Tuesday, September 29, 2009

Obama, Westerwelle, and Afghanistan

by Ann Garrison

Guido Westerwelle, the first openly gay leader of a mainstream German political party, and Germany's most powerful proponent of German commitment to the Afghanistan War, is all but certain to become the new German Foreign Minister, as a result of Germany's 09/27/2009 election.

Barack Obama's election, like the reign of Condoleeza Rice as George Bush's Secretary of State, and Nancy Pelosi as Speaker of the House, radically challenge the fantasy that we can expect an anti-war, anti-imperial, egalitarian, or in any way newly humane politics from an elected or appointed official simply because they are members of a traditionally oppressed social group---e.g., African Americans, women, or, African American women. And now, the first openly gay leader of a mainstream German party, Guido Westerwelle, is set, after the Sunday, 09/27/2009 election, to become Germany's next foreign minister. Westerwelle's Free Democratic Party favors nuclear power---which, in Germany, means stalling the nuclear power plant phase-out---and "Thatcherite" economic reforms. Westerwelle is also the most powerful and articulate proponent of sustained German engagement, with the U.S., in the War in Afghanistan.


Telegraph.co.uk: Guido Westerwelle profile: FDP leader

The Local, Germany's News in English: Westerwelle: Germany must stay in Afghanistan

Germany's election is a blow to the Afghanistan War's opponents, as we await what most see as inevitable---Barack Obama's approval of another 40,000 pair of "boots on the ground" in Afghanistan, as requested by General Stanley McChrystal, the U.S. Commander in Afghanistan.

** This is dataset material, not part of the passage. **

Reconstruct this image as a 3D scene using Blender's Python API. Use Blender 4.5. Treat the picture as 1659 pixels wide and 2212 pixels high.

And, as Obama appeals to NATO to view the Afghanistan War as their own War on Terror.

Before the election, Global Security reported that:

1) Seventy percent of Germans were demanding immediate withdrawal from the Afghanistan War,

2) Five of six parties in the German Parliament, nevertheless, favored ongoing German engagement, and,

3) German Parliamentarians had therefore postponed the annual vote required to sustain troop support, until December, after the election.

4) European opposition to the Afghanistan War mirrored Germany's.

(Global Security: As Germany Votes, Afghanistan Gets Growing Attention.)

It's hard, from a distance, to interpret the newfound strength of the German Green and Left Parties, but the rescheduling strategy of the pro-war German political class---rescheduling the war vote until after the election---seems to have been a success.